▶ _INFORMATION PROVIDED_:
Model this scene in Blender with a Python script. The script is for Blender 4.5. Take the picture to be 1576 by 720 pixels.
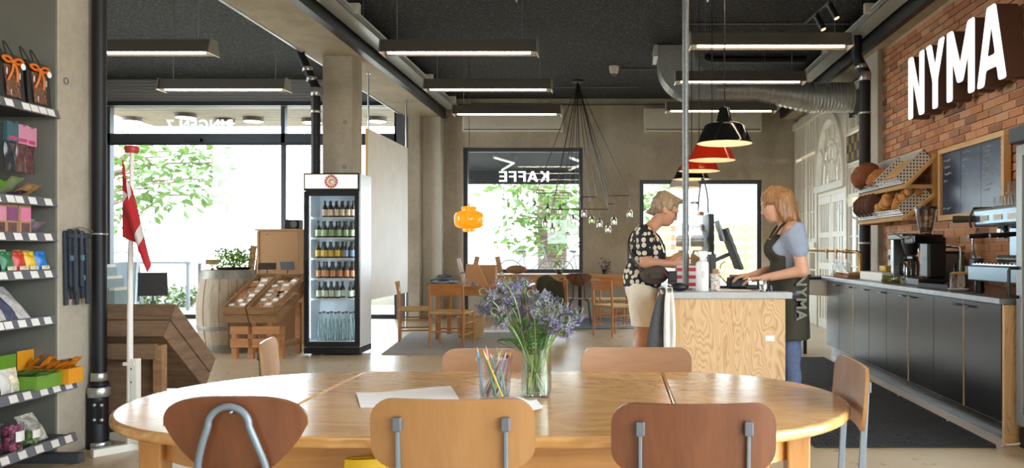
import bpy, math, random
import numpy as np
from mathutils import Vector, Matrix, Quaternion
random.seed(7)
PI = math.pi
SC = bpy.context.scene
COL = SC.collection
for _o in list(bpy.data.objects): bpy.data.objects.remove(_o)

# ------------------------------------------------------------------ camera
CH = 1.22            # camera height
FP = 1250.0          # focal length in pixels of the 1576 px wide frame
VX, VY = 945.0, 385.0
cam_d = bpy.data.cameras.new('camera'); cam = bpy.data.objects.new('camera', cam_d); COL.objects.link(cam)
cam.location = (0, 0, CH); cam.rotation_euler = (PI/2, 0, 0)
cam_d.sensor_width = 36; cam_d.lens = FP/1576*36
cam_d.shift_x = -(VX-788)/1576; cam_d.shift_y = (VY-360)/1576
cam_d.clip_start = .05; cam_d.clip_end = 300
SC.camera = cam
# ------------------------------------------------------------------ world, sun, exposure
SKY = 10.0
wd = bpy.data.worlds.new('sky'); SC.world = wd; wd.use_nodes = True
bg = wd.node_tree.nodes['Background']; bg.inputs[0].default_value = (.80, .91, 1.0, 1); bg.inputs[1].default_value = SKY
sd = bpy.data.lights.new('sun', 'SUN'); sun = bpy.data.objects.new('sun', sd); COL.objects.link(sun)
sd.energy = 9.0; sd.angle = .01; sd.color = (1, .95, .86); sun.rotation_euler = (math.radians(-27), math.radians(-8), 0)
vs = SC.view_settings
vs.view_transform = 'Standard'; vs.look = 'None'; vs.gamma = 1; vs.use_curve_mapping = False; vs.exposure = 0.55
cy = SC.cycles
cy.max_bounces = 9; cy.diffuse_bounces = 6; cy.glossy_bounces = 4; cy.transmission_bounces = 8; cy.transparent_max_bounces = 24
cy.sample_clamp_indirect = 6; cy.caustics_reflective = False; cy.caustics_refractive = False; cy.blur_glossy = .5

def portal(name, loc, rot, sx, sy):      # sampling portal in a window opening: gives off nothing itself
    l = bpy.data.lights.new(name, 'AREA'); l.shape = 'RECTANGLE'; l.size = sx; l.size_y = sy; l.cycles.is_portal = True
    o = bpy.data.objects.new(name, l); COL.objects.link(o); o.location = loc; o.rotation_euler = rot
    return o

# ------------------------------------------------------------------ helpers
def W(px, py, Y):                         # the point at depth Y that the photograph shows at px, py
    return Vector(((px-VX)/FP*Y, Y, CH-(py-VY)/FP*Y))
def XW(px, Y): return (px-VX)/FP*Y
def ZW(py, Y): return CH-(py-VY)/FP*Y
def YF(py, z=0): return (CH-z)*FP/(py-VY)
def V(*a): return Vector(a)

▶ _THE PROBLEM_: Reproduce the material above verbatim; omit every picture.

▶ _SOLUTION TO THE PROBLEM_:
Model this scene in Blender with a Python script. The script is for Blender 4.5. Take the picture to be 1576 by 720 pixels.
import bpy, math, random
import numpy as np
from mathutils import Vector, Matrix, Quaternion
random.seed(7)
PI = math.pi
SC = bpy.context.scene
COL = SC.collection
for _o in list(bpy.data.objects): bpy.data.objects.remove(_o)

# ------------------------------------------------------------------ camera
CH = 1.22            # camera height
FP = 1250.0          # focal length in pixels of the 1576 px wide frame
VX, VY = 945.0, 385.0
cam_d = bpy.data.cameras.new('camera'); cam = bpy.data.objects.new('camera', cam_d); COL.objects.link(cam)
cam.location = (0, 0, CH); cam.rotation_euler = (PI/2, 0, 0)
cam_d.sensor_width = 36; cam_d.lens = FP/1576*36
cam_d.shift_x = -(VX-788)/1576; cam_d.shift_y = (VY-360)/1576
cam_d.clip_start = .05; cam_d.clip_end = 300
SC.camera = cam
# ------------------------------------------------------------------ world, sun, exposure
SKY = 10.0
wd = bpy.data.worlds.new('sky'); SC.world = wd; wd.use_nodes = True
bg = wd.node_tree.nodes['Background']; bg.inputs[0].default_value = (.80, .91, 1.0, 1); bg.inputs[1].default_value = SKY
sd = bpy.data.lights.new('sun', 'SUN'); sun = bpy.data.objects.new('sun', sd); COL.objects.link(sun)
sd.energy = 9.0; sd.angle = .01; sd.color = (1, .95, .86); sun.rotation_euler = (math.radians(-27), math.radians(-8), 0)
vs = SC.view_settings
vs.view_transform = 'Standard'; vs.look = 'None'; vs.gamma = 1; vs.use_curve_mapping = False; vs.exposure = 0.55
cy = SC.cycles
cy.max_bounces = 9; cy.diffuse_bounces = 6; cy.glossy_bounces = 4; cy.transmission_bounces = 8; cy.transparent_max_bounces = 24
cy.sample_clamp_indirect = 6; cy.caustics_reflective = False; cy.caustics_refractive = False; cy.blur_glossy = .5

def portal(name, loc, rot, sx, sy):      # sampling portal in a window opening: gives off nothing itself
    l = bpy.data.lights.new(name, 'AREA'); l.shape = 'RECTANGLE'; l.size = sx; l.size_y = sy; l.cycles.is_portal = True
    o = bpy.data.objects.new(name, l); COL.objects.link(o); o.location = loc; o.rotation_euler = rot
    return o

# ------------------------------------------------------------------ helpers
def W(px, py, Y):                         # the point at depth Y that the photograph shows at px, py
    return Vector(((px-VX)/FP*Y, Y, CH-(py-VY)/FP*Y))
def XW(px, Y): return (px-VX)/FP*Y
def ZW(py, Y): return CH-(py-VY)/FP*Y
def YF(py, z=0): return (CH-z)*FP/(py-VY)
def V(*a): return Vector(a)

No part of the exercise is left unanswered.